Most people in Indonesia are aware to one degree or another about the government’s tax amnesty programme. The initiative actually fell short of its ambitious collection goals (only pulling in a mere US$11 billion of the targeted US$75 billion in repatriated funds). But one interesting thing did happen as a result. The programme shone a bright light on the pervasive nature of tax evasion by the country’s richest individuals. Property played a unique role in the story.

The reason the collection target was not reached was because an estimated 50 percent of the overseas holdings were in the form of property (apartments and buildings).

Intelligence collected on billions of previously undeclared assets has provided interesting revelations into into not only what locals have stashed away abroad, but also what they have hidden at home in the form of untaxed real estate in the archipelago.

Authorities and officials were surprised by the amount of newly disclosed local assets that surfaced as a result of the tax amnesty programme, which exceeded Rp.3.6 trillion (US$270 billion). This was ridiculously larger than the US$77.6 billion in assets suspectedly kept abroad by the country’s elites.

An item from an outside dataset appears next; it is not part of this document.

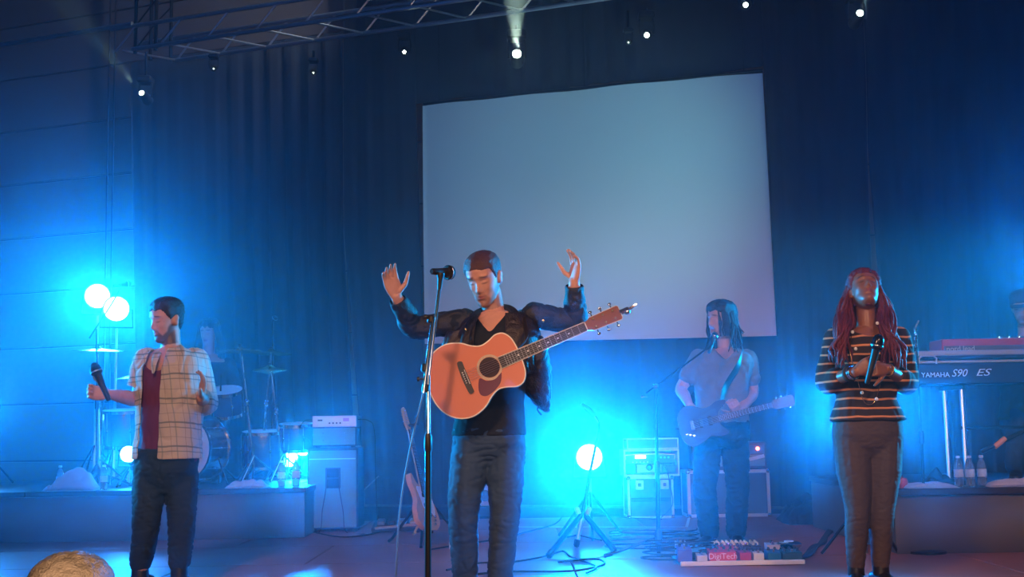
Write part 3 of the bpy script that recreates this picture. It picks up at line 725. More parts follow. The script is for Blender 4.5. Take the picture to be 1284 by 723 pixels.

According to Asia Times, one of the key reasons for this is that taxpayers had previously only focused on their income and not on their fixed assets. Some were jarred to find out that while the amnesty tax rate was low, it was still too much to pay on undeclared property inherited decades ago and, in some cases, now worth millions of dollars.

In the end, the tax office was forced to change the rules on land valuations from the end of 2015 to the actual time of acquisition (or at a level which made the payment more affordable) for locals living on modest incomes.

Meanwhile, according to Gan Integrity (a famous compliance business that manages policies, trainings and due diligence for some of the world’s top companies), corruption is rampant within the land management sector in Indonesia. Property rights are inadequately protected due to corruption and bribery is ubiquitous in land disputes.

The largest bribe usually lands the favourable outcome, said Gan, resulting in land rights of foreign investors being completely unprotected. Expats eyeing local property would do well to keep these points in mind.